# Goal
In the entries below, find the lines with the word "this" and copy them.

# Records to use
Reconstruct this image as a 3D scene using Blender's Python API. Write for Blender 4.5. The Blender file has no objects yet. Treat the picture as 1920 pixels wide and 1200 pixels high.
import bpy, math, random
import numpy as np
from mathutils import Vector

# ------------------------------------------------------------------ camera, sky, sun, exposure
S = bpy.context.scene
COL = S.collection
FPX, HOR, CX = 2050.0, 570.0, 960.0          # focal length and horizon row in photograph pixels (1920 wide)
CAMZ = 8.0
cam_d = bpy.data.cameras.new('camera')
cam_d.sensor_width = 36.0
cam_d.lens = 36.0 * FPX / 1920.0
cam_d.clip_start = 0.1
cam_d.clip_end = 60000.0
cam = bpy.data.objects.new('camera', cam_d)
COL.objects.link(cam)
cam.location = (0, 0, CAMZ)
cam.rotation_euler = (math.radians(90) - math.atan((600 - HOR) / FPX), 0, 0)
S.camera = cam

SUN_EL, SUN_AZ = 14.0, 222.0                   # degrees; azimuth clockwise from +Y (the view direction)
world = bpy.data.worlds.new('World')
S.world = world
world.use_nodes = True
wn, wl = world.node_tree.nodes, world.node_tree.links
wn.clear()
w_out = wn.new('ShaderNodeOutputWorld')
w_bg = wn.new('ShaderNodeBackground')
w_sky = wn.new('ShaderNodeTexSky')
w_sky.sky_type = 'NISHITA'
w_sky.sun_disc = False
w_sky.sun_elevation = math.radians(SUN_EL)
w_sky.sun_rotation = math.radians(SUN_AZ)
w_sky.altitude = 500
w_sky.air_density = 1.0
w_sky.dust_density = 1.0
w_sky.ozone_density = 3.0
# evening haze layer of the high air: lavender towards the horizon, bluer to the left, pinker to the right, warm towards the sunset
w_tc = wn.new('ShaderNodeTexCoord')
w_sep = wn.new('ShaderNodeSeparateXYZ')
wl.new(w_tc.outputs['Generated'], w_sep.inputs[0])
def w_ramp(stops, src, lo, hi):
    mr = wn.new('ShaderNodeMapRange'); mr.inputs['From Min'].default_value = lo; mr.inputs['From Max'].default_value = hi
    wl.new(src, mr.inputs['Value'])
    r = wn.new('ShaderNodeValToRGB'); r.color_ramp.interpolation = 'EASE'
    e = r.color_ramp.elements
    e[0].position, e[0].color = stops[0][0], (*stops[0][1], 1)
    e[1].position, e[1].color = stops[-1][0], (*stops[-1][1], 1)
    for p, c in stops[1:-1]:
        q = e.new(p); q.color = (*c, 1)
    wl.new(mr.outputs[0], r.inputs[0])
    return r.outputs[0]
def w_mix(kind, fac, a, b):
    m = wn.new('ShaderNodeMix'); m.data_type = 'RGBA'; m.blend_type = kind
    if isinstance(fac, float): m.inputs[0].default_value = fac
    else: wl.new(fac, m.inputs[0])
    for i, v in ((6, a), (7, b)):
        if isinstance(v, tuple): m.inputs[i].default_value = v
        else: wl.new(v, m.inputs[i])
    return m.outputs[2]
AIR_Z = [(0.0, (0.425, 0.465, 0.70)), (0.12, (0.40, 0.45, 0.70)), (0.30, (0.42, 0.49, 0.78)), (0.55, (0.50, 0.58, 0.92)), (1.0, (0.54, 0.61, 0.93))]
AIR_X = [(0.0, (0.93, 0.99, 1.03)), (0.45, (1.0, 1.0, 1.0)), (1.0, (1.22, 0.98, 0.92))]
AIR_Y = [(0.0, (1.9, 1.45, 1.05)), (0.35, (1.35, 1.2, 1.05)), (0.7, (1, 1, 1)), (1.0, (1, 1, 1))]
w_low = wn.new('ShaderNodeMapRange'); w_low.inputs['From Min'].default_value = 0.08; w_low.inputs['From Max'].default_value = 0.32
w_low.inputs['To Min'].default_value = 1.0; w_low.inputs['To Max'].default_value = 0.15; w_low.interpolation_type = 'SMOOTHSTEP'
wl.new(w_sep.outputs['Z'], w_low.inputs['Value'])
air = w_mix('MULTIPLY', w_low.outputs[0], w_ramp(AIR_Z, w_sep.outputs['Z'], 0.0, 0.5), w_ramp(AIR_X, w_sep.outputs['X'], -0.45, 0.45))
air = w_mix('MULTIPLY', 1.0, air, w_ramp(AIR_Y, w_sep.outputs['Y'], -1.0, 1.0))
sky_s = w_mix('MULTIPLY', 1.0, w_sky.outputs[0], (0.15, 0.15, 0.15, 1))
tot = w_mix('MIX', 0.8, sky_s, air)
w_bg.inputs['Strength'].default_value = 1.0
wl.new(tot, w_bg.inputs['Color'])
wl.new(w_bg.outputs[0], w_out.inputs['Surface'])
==
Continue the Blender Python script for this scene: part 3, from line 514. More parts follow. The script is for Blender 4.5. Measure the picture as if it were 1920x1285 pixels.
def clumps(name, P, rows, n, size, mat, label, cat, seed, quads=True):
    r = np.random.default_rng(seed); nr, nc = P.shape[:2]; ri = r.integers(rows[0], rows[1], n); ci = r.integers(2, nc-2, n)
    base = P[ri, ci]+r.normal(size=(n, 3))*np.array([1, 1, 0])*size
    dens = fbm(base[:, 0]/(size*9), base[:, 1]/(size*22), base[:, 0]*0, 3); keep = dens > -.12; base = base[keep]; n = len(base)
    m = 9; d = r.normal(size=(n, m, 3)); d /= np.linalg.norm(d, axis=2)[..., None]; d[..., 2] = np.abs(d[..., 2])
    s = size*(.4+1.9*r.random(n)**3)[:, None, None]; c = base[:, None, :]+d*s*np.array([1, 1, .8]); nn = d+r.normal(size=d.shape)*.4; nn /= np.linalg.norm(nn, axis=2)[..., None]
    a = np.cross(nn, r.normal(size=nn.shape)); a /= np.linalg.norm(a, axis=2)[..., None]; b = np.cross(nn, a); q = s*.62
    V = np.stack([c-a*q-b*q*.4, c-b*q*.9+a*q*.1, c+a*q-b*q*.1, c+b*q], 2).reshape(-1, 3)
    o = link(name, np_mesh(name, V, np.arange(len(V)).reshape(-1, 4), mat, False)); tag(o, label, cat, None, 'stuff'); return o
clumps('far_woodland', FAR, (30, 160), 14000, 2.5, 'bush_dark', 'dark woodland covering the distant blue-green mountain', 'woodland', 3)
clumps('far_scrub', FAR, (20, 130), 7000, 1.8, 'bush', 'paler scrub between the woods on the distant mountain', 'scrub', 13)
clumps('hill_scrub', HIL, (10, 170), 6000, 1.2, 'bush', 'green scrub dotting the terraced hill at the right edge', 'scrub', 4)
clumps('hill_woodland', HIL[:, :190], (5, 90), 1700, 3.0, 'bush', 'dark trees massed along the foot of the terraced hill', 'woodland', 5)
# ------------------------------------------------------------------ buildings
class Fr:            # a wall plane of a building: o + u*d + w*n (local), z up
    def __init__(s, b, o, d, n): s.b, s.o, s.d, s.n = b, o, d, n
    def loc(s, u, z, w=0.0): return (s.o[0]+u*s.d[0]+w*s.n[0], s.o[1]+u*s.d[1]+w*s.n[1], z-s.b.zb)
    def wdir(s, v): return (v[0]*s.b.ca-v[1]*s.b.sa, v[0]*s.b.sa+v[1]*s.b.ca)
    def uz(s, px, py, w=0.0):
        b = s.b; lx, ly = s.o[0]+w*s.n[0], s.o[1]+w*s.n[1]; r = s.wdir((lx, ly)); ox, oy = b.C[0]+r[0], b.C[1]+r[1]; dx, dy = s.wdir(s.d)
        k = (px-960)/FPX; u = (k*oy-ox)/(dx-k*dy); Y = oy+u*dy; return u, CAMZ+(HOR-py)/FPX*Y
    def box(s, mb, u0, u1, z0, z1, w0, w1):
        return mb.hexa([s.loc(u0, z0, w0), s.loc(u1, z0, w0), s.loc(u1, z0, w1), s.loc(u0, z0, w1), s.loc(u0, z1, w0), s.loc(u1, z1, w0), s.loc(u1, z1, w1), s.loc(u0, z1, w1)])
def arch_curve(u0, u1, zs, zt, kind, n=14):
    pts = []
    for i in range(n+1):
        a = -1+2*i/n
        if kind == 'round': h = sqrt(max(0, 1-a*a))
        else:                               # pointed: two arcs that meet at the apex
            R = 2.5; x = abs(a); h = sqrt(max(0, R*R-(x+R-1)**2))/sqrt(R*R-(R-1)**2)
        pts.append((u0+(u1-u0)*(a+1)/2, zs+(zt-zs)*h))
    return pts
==
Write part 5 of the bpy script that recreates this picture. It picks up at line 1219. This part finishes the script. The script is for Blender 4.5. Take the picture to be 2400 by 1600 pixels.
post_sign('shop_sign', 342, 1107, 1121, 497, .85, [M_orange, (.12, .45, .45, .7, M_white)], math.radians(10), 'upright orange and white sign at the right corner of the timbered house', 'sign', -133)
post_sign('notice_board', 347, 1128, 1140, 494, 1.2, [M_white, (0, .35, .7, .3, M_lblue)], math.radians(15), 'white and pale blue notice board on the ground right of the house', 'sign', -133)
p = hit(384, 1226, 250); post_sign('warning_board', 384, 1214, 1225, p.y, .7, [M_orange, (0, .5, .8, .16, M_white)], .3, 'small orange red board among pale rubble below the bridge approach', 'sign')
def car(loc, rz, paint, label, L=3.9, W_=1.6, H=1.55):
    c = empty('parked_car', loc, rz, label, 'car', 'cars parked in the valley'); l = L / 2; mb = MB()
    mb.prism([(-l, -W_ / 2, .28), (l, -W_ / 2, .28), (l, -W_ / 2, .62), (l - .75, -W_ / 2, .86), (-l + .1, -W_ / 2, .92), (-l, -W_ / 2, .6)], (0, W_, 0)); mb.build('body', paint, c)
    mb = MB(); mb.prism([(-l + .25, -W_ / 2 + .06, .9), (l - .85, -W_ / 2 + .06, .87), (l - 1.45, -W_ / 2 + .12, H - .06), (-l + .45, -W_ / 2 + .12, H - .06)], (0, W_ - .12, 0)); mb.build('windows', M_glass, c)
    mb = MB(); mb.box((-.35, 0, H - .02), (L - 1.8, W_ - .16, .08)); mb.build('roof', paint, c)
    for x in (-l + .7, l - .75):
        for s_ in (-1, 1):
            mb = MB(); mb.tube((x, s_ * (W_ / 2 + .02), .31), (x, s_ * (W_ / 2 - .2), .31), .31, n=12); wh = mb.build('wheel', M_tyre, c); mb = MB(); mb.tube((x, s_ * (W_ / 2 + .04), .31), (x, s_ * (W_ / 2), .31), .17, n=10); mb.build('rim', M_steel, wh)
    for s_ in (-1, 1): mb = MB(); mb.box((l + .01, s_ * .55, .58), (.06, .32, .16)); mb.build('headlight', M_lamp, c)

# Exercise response
Reconstruct this image as a 3D scene using Blender's Python API. Write for Blender 4.5. The Blender file has no objects yet. Treat the picture as 1920 pixels wide and 1200 pixels high.
Continue the Blender Python script for this scene: part 3, from line 514. More parts follow. The script is for Blender 4.5. Measure the picture as if it were 1920x1285 pixels.
Write part 5 of the bpy script that recreates this picture. It picks up at line 1219. This part finishes the script. The script is for Blender 4.5. Take the picture to be 2400 by 1600 pixels.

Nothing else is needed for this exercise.